Tuesday, December 6, 2016

The Years' I Don't Remember Pt.1

Content Warning: This article mentions topics such as sexual assault, anxiety, depression, and death. "If you’re thinking about suicide, are worried about a friend or loved one, or would like emotional support, the Lifeline network is available 24/7 across the United States. National Suicide Prevention Lifeline  (1-800-273-8255)." 
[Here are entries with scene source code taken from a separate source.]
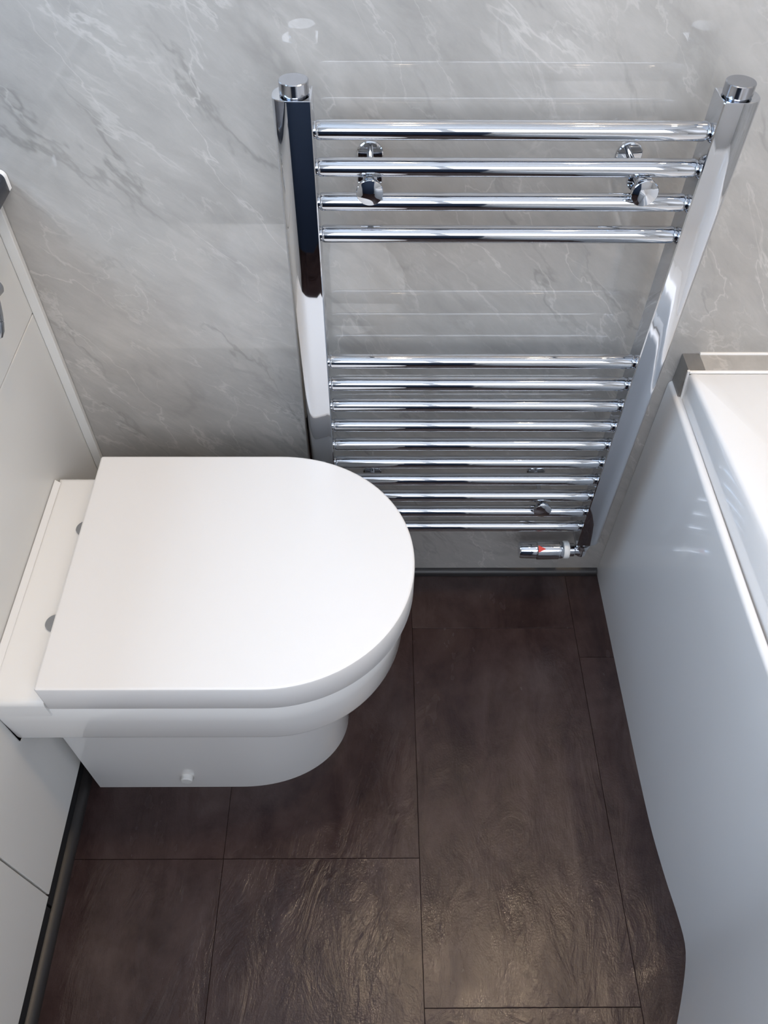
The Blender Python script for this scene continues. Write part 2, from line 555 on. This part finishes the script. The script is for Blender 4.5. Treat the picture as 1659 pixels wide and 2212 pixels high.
# ------------------------------------------------------------------ left furniture
XC = -0.489
wc = thing('toilet_unit', 'white concealed-cistern unit behind the toilet with lever', 'cabinet', (-0.66, -0.31, 0))
WO = (-0.66, -0.31, 0)
PZ = 0.0845
box('carcass', XL + 0.002, XC - 0.020, -0.608, -0.002, PZ + 0.01, 0.799, 'cabinet', wc, off=WO)
box('upper_panel', XC - 0.019, XC, -0.6085, -0.0020, 0.6305, 0.798, 'cabinet', wc, 0.0010, WO)
box('lower_panel', XC - 0.019, XC, -0.6085, -0.0020, PZ, 0.6284, 'cabinet', wc, 0.0010, WO)
box('filler_strip', XC + 0.0004, -0.4752, -0.0095, -0.0008, PZ, 0.798, 'cabinet', wc, 0.001, WO)
box('plinth', XC - 0.036, XC - 0.0195, -0.608, -0.002, 0.0, PZ + 0.008, 'plinth', wc, off=WO)
vu = thing('vanity_unit', 'white vanity cupboard at the lower left edge of the picture', 'cabinet', (-0.66, -0.95, 0))
VO = (-0.66, -0.95, 0)
box('carcass', XL + 0.002, XC - 0.020, -1.22, -0.612, PZ + 0.01, 0.799, 'cabinet', vu, off=VO)
d = box('door', XC - 0.019, XC, -1.219, -0.6112, PZ, 0.798, 'cabinet', vu, 0.0010, VO)
kn = lathe([(0.006, 0), (0.006, 0.012), (0.013, 0.016), (0.014, 0.024), (0.0, 0.027)], (1, 0, 0), (XC - VO[0], -1.15 - VO[1], 0.70), 24)
link('knob', bm_mesh(kn, 'knob'), 'chrome_dull', d, True)
box('plinth', XC - 0.036, XC - 0.0195, -1.22, -0.612, 0.0, PZ + 0.008, 'plinth', vu, off=VO)
# dark rounded strip along the foot of the plinths
bprf = [(0, 0), (0.0135, 0), (0.0120, 0.006), (0.0065, 0.0115), (0, 0.0135)]
bm = loft([[(XC - 0.0190 + x, y, z) for x, z in bprf] for y in (-1.22, -0.013)])
struct(link('trim_6', bm_mesh(bm, 'trim_6'), 'bead', None, True, 60), 'dark rounded strip along the foot of the cabinets')
# worktop with a rounded top edge
WX = -0.4588
prof = [(XL + 0.002, 0.8000), (WX - 0.002, 0.8000), (WX, 0.803), (WX, 0.818)]
for k in range(1, 7):
    a = math.pi / 2 * k / 6
    prof.append((WX - 0.008 + 0.008 * math.cos(a), 0.818 + 0.008 * math.sin(a)))
prof += [(XL + 0.002, 0.826)]
bm = loft([[(x, y, z) for x, z in prof] for y in (-1.23, -0.0022)])
wt = link('worktop', bm_mesh(bm, 'worktop'), 'worktop', None, True, 50)
tag(wt, 'dark navy worktop end with rounded edge at the left picture edge', 'worktop')
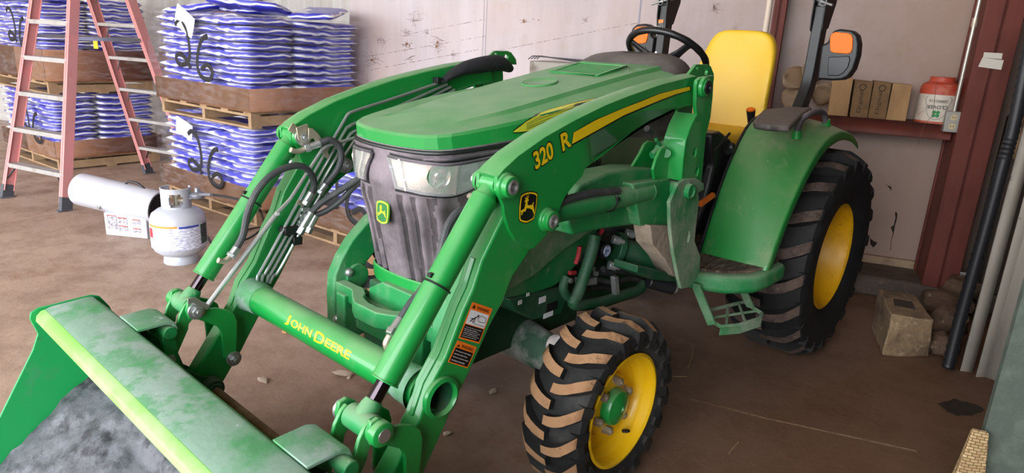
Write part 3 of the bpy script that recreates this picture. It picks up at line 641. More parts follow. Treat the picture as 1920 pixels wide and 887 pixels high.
P('hood', hood, HOODG, sharp=13)
def ray(bvh, px, py, off=.0015):
    d = (AX*((px-960)/FPX)+AY*((py-443.5)/FPX)+AZ).normalized(); h, n, i, t = bvh.ray_cast(CAM, d)
    if h is None: return None
    if n.dot(d) > 0: n = -n
    return h+n*off
def patch(mb, bvh, top, bot, rows_=4, off=.0015, mir=False):
    top = spline([Vector((a, b, 0)) for a, b in top], 3); bot = spline([Vector((a, b, 0)) for a, b in bot], 3); g = []
    for j in range(rows_+1):
        r = []
        for a, b in zip(top, bot):
            q = a.lerp(b, j/rows_); h = ray(bvh, q.x, q.y, off)
            if h is None: h = r[-1].copy() if r else None
            if h is not None: r.append(h)
        g.append(r)
    n = min(len(r) for r in g); g = [r[-n:] for r in g]
    mb.sheet(g); return g
dt = [(961,246),(985,229),(1015,214),(1050,203),(1085,194),(1120,187)]; db = [(961,248),(990,245),(1020,234),(1050,222),(1085,209),(1120,197)]
for nm, m_, of, gr in (('hood_decal_edge', DECK, .004, 2), ('hood_decal', DECY2, .0055, 0)):
    b = MB(); patch(b, HB, [(a, q-gr) for a, q in dt], [(a, q+gr) for a, q in db], 3, of); P(nm, b, m_)
for k in range(1, 5):                                        # fine dark lines across the decal
    t = k/5; b = MB(); b.tube([ray(HB, a[0], a[1]+(q[1]-a[1])*t, .006) for a, q in zip(dt[1:], db[1:])], .0008, 4); P('decal_line', b, DKGREEN)
ec = ray(HB, 1012, 155, .0); b = MB(); b.lathe([(.070, .002), (.066, .006), (.062, .004), (0, .005)], ec-Vector((0, 0, .001)), Vector((0, -.19, 1)), 48); P('filler_cover', b, HOODG)
vc = ray(HB, 1103, 131, .0)
b = MB(); u = Vector((1, 0, 0)); v = Vector((0, 1, .20)).normalized(); n = u.cross(v); n = n if n.z > 0 else -n
for (a0, b0, a1, b1) in ((-.12, -.10, .12, -.085), (-.12, .085, .12, .10), (-.12, -.10, -.105, .10), (.105, -.10, .12, .10)):
    b.prism([vc+u*a0+v*b0, vc+u*a1+v*b0, vc+u*a1+v*b1, vc+u*a0+v*b1], n*.008)
vf = P('hood_vent', b, HOODG, bevel=.002)
P('vent_opening', MB().prism([vc+u*p+v*q+n*.003 for p, q in ((-.11, -.09), (.11, -.09), (.11, .09), (-.11, .09))], n*.0005), INNERB, vf)
for k in range(9):
    q = -.08+k*.02; P('vent_slat', MB().prism([vc+u*-.108+v*q+n*.004, vc+u*.108+v*q+n*.004, vc+u*.108+v*(q+.008)+n*.004, vc+u*-.108+v*(q+.008)+n*.004], n*.0015), HOODG, vf)
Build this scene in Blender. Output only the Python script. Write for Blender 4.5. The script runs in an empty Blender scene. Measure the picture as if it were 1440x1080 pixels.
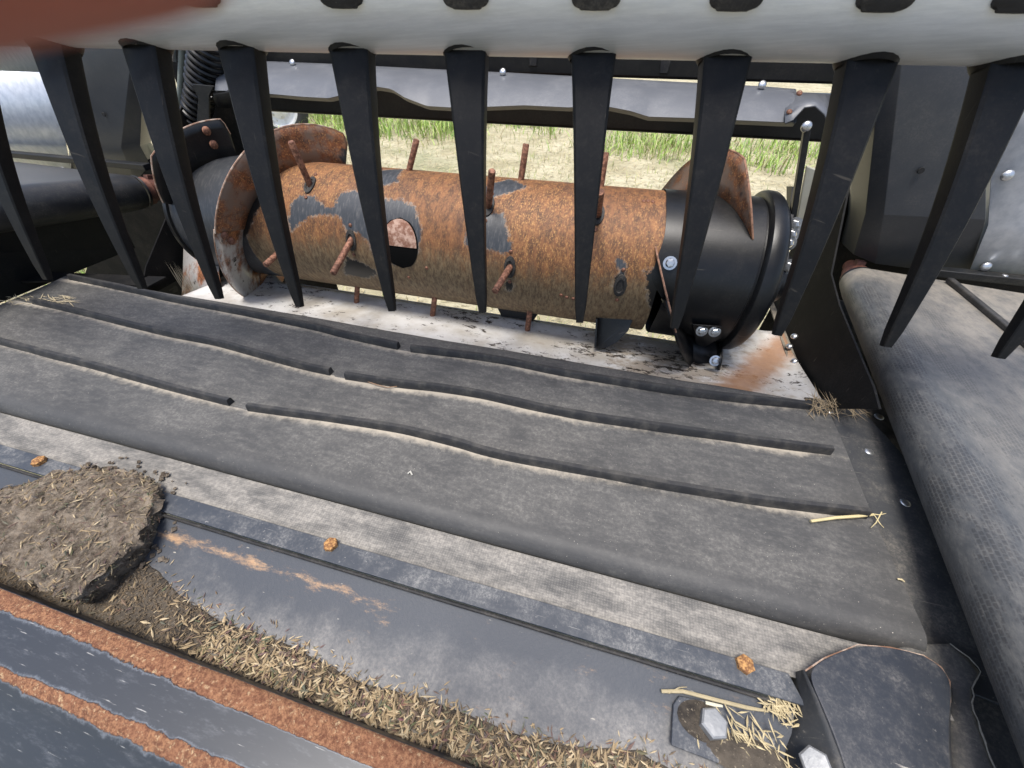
import bpy, bmesh, math, random
from math import radians, sin, cos, pi, sqrt, atan2, exp
from mathutils import Vector, Matrix, noise, Quaternion
random.seed(7)
S = bpy.context.scene
COL = S.collection

# ------------------------------------------------------------------ camera
CAM_H, PITCH, YAW, FPX = 0.60, radians(43.9), radians(15.0), 541.0   # survey of the photograph: eye height over the belt, tilt, heading, focal length in px of a 1440 px wide frame
FW = Vector((-sin(YAW)*cos(PITCH), cos(YAW)*cos(PITCH), -sin(PITCH)))
RT = Vector((cos(YAW), sin(YAW), 0)); UP = RT.cross(FW)
EYE = Vector((0, 0, CAM_H))
cd = bpy.data.cameras.new('camera'); cam = bpy.data.objects.new('camera', cd); COL.objects.link(cam)
cam.matrix_world = Matrix(((RT.x, UP.x, -FW.x, EYE.x), (RT.y, UP.y, -FW.y, EYE.y), (RT.z, UP.z, -FW.z, EYE.z), (0, 0, 0, 1)))
cd.sensor_width = 36; cd.lens = 36*FPX/1440; cd.clip_start = 0.002; cd.clip_end = 3000
cd.dof.use_dof = True; cd.dof.focus_distance = 0.85; cd.dof.aperture_fstop = 7.5
S.camera = cam
# ------------------------------------------------------------------ light
SUN_EL, SUN_AZ = radians(79), radians(200)          # high, from behind the camera
w = bpy.data.worlds.new('World'); S.world = w; w.use_nodes = True
nt = w.node_tree; sky = nt.nodes.new('ShaderNodeTexSky'); sky.sky_type = 'NISHITA'; sky.sun_disc = False
sky.sun_elevation = SUN_EL; sky.sun_rotation = SUN_AZ; sky.air_density = 1.0; sky.dust_density = 3.0; sky.ozone_density = 1.0
nt.links.new(sky.outputs[0], nt.nodes['Background'].inputs[0]); nt.nodes['Background'].inputs[1].default_value = 0.12
sl = bpy.data.lights.new('sun', 'SUN'); sl.energy = 2.2; sl.angle = radians(20); sl.color = (1, .96, .9)
so = bpy.data.objects.new('sun', sl); COL.objects.link(so)
sd = Vector((sin(SUN_AZ)*cos(SUN_EL), cos(SUN_AZ)*cos(SUN_EL), sin(SUN_EL)))
so.rotation_euler = sd.to_track_quat('Z', 'Y').to_euler()
S.view_settings.view_transform = 'Standard'; S.view_settings.look = 'None'; S.view_settings.gamma = 1
S.view_settings.exposure = 1.08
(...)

There I was during Thanksgiving, sitting on my cousins bed trying to convince my friend Sam not to kill himself. It was the year where my flip phone was still in style. We were both extremely depressed just trying to confide in each other; until that night everything hit rock bottom. It was about 8'clock when I was sitting on the twin bed upstairs isolated from my family, when he told me specifically that he was going to find a gun and use it on himself.  How could I make someone feel better and not commit suicide if I didn't even want to be alive myself? I was 16 when I had to call the police from 155 miles away. I couldn't take a chance on a situation like this, I would rather be safe than sorry. If I was in his position I would want someone to do the same thing for me. To be honest I don't really remember that Thanksgiving of 2013 because I was that depressed. This is one of the only memories I have from that holiday week. The last thing I remember was lying in bed and being brought a dinner plate; after that was a blur.